▶ [Supplied data]:
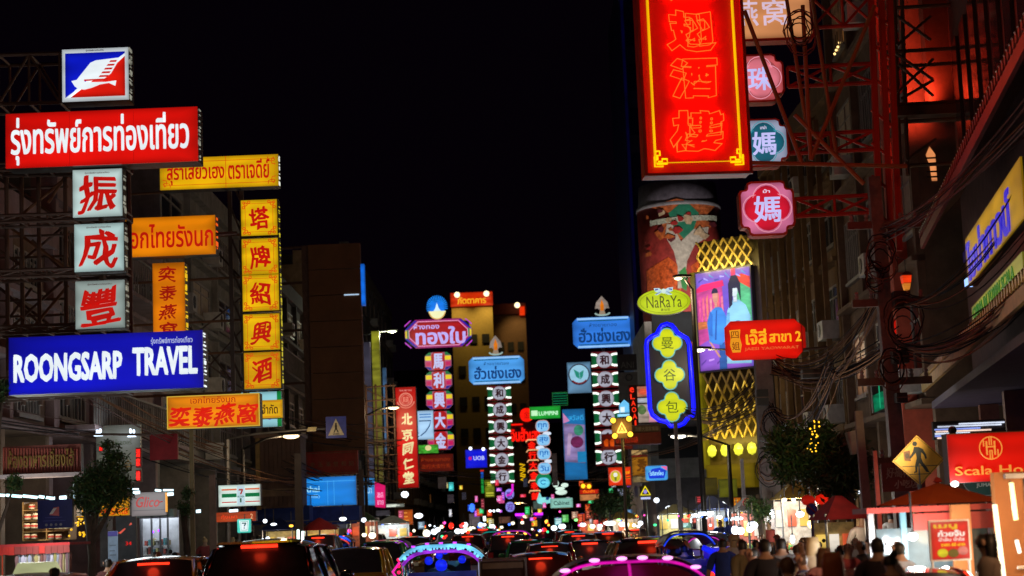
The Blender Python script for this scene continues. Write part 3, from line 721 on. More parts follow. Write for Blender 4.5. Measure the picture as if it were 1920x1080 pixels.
# 10 small yellow + green white
s = Sign('small_signboard', 'small yellow light board with dark Thai letters peeping out behind the wide orange one', 'sign', 508, 767, 40)
casing(s, 22, 17, .3); s.box('face', -22, -17, 22, 17, -.01, .02, glow((222, 170, 20), 1, .3)); s.text('lettering', 'จำกัด', -2, 0, 30, 18, .022, L((60, 20, 5)), bold=.015)
s.tube('border_line', [(-19, -14), (19, -14), (19, 14), (-19, 14)], .4, .022, yg, None, True)
s = Sign('small_signboard', 'green edged white light board almost covered by the small yellow one', 'sign', 486, 768, 46)
casing(s, 42, 33, .3, DARK); s.box('face', -42, -33, 42, 33, -.01, .02, glow((150, 210, 220), 1, .2)); s.box('green_edge', 34, -33, 42, 33, .021, .03, glow((10, 130, 60), 1, .2)); s.box('green_edge', -42, -33, -34, 33, .021, .03, glow((10, 130, 60), 1, .2))
s.text('lettering', 'เภสัช', 0, 0, 50, 40, .022, L((100, 60, 200)))
# 12 tall unlit stack
s = Sign('unlit_sign_tower', 'tall unlit brown sign of seven stacked panels with a blue lit edge', 'sign', 626, 655, 75)
UNL = mat('unlit_panel', (.2, .1, .045), .55, 0, .2, 1)
for i in range(8): s.box('panel', -44, 200 - 49 * i - 47.5, 54, 200 - 49 * i, -.5, 0, UNL)
s.box('spine', -57, -200, -44.5, 200, -.6, -.1, mat('spine_metal', (.14, .09, .07), .6))
for i in range(16): s.poly('spine_brace', [(-57, 195 - 25 * i), (-55, 195 - 25 * i), (-45, 172 - 25 * i), (-47, 172 - 25 * i)], -.1, -.05, STEEL)
s.box('lit_edge', 54.2, 82, 61, 160, -.45, -.02, glow((20, 110, 230), 1, .3)); s.box('lit_gap', 22, 101, 50, 103, 0, .03, L((190, 220, 250)))
for v in (198, 130, 40, -60, -150): member(s.root, (-57 * s.ku, .2, v * s.k), (-57 * s.ku - 2.2, .6, v * s.k), .06, STEEL, 'arm')
# column strips left of the pharmacy sign; floodlight put in as fading glow
s = Sign('lit_column', 'pale green column of panels with painted-in floodlight on the facade beside the unlit sign tower', 'column', 706, 760, 92)
for i in range(8): s.box('panel', -6, 140 - 36 * i - 35, 9, 140 - 36 * i, -.3, 0, glow((150 - 8 * i, 150 - 9 * i, 40), .85, .6, 1.5))
s.box('grey_strip', -22, -150, -9, 120, -.3, 0, glow((70, 68, 85), .7, .5, 1)); s.box('blue_strip', 13, -90, 20, 70, -.2, 0, glow((70, 110, 150), .8, .7, 2))
s = Sign('facade_scaffold', 'thin dark steel scaffold in front of the facade beside the red pharmacy sign', 'scaffold', 720, 800, 86)
for u in (-32, -14, 6, 20): member(s.root, (u * s.ku, 0, -110 * s.k), (u * s.ku, 0, 80 * s.k), .05, STEEL, 'post')
for j in range(8): member(s.root, (-32 * s.ku, -.05, (75 - 26 * j) * s.k), (24 * s.ku, -.05, (77 - 26 * j) * s.k), .04, STEEL, 'rail')
for j in range(6): member(s.root, (-30 * s.ku, .05, (70 - 30 * j) * s.k), (20 * s.ku, .05, (45 - 30 * j) * s.k), .03, STEEL, 'brace')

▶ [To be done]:
Give every line back word for word and leave the pictures out.

▶ [The reply]:
The Blender Python script for this scene continues. Write part 3, from line 721 on. More parts follow. Write for Blender 4.5. Measure the picture as if it were 1920x1080 pixels.
# 10 small yellow + green white
s = Sign('small_signboard', 'small yellow light board with dark Thai letters peeping out behind the wide orange one', 'sign', 508, 767, 40)
casing(s, 22, 17, .3); s.box('face', -22, -17, 22, 17, -.01, .02, glow((222, 170, 20), 1, .3)); s.text('lettering', 'จำกัด', -2, 0, 30, 18, .022, L((60, 20, 5)), bold=.015)
s.tube('border_line', [(-19, -14), (19, -14), (19, 14), (-19, 14)], .4, .022, yg, None, True)
s = Sign('small_signboard', 'green edged white light board almost covered by the small yellow one', 'sign', 486, 768, 46)
casing(s, 42, 33, .3, DARK); s.box('face', -42, -33, 42, 33, -.01, .02, glow((150, 210, 220), 1, .2)); s.box('green_edge', 34, -33, 42, 33, .021, .03, glow((10, 130, 60), 1, .2)); s.box('green_edge', -42, -33, -34, 33, .021, .03, glow((10, 130, 60), 1, .2))
s.text('lettering', 'เภสัช', 0, 0, 50, 40, .022, L((100, 60, 200)))
# 12 tall unlit stack
s = Sign('unlit_sign_tower', 'tall unlit brown sign of seven stacked panels with a blue lit edge', 'sign', 626, 655, 75)
UNL = mat('unlit_panel', (.2, .1, .045), .55, 0, .2, 1)
for i in range(8): s.box('panel', -44, 200 - 49 * i - 47.5, 54, 200 - 49 * i, -.5, 0, UNL)
s.box('spine', -57, -200, -44.5, 200, -.6, -.1, mat('spine_metal', (.14, .09, .07), .6))
for i in range(16): s.poly('spine_brace', [(-57, 195 - 25 * i), (-55, 195 - 25 * i), (-45, 172 - 25 * i), (-47, 172 - 25 * i)], -.1, -.05, STEEL)
s.box('lit_edge', 54.2, 82, 61, 160, -.45, -.02, glow((20, 110, 230), 1, .3)); s.box('lit_gap', 22, 101, 50, 103, 0, .03, L((190, 220, 250)))
for v in (198, 130, 40, -60, -150): member(s.root, (-57 * s.ku, .2, v * s.k), (-57 * s.ku - 2.2, .6, v * s.k), .06, STEEL, 'arm')
# column strips left of the pharmacy sign; floodlight put in as fading glow
s = Sign('lit_column', 'pale green column of panels with painted-in floodlight on the facade beside the unlit sign tower', 'column', 706, 760, 92)
for i in range(8): s.box('panel', -6, 140 - 36 * i - 35, 9, 140 - 36 * i, -.3, 0, glow((150 - 8 * i, 150 - 9 * i, 40), .85, .6, 1.5))
s.box('grey_strip', -22, -150, -9, 120, -.3, 0, glow((70, 68, 85), .7, .5, 1)); s.box('blue_strip', 13, -90, 20, 70, -.2, 0, glow((70, 110, 150), .8, .7, 2))
s = Sign('facade_scaffold', 'thin dark steel scaffold in front of the facade beside the red pharmacy sign', 'scaffold', 720, 800, 86)
for u in (-32, -14, 6, 20): member(s.root, (u * s.ku, 0, -110 * s.k), (u * s.ku, 0, 80 * s.k), .05, STEEL, 'post')
for j in range(8): member(s.root, (-32 * s.ku, -.05, (75 - 26 * j) * s.k), (24 * s.ku, -.05, (77 - 26 * j) * s.k), .04, STEEL, 'rail')
for j in range(6): member(s.root, (-30 * s.ku, .05, (70 - 30 * j) * s.k), (20 * s.ku, .05, (45 - 30 * j) * s.k), .03, STEEL, 'brace')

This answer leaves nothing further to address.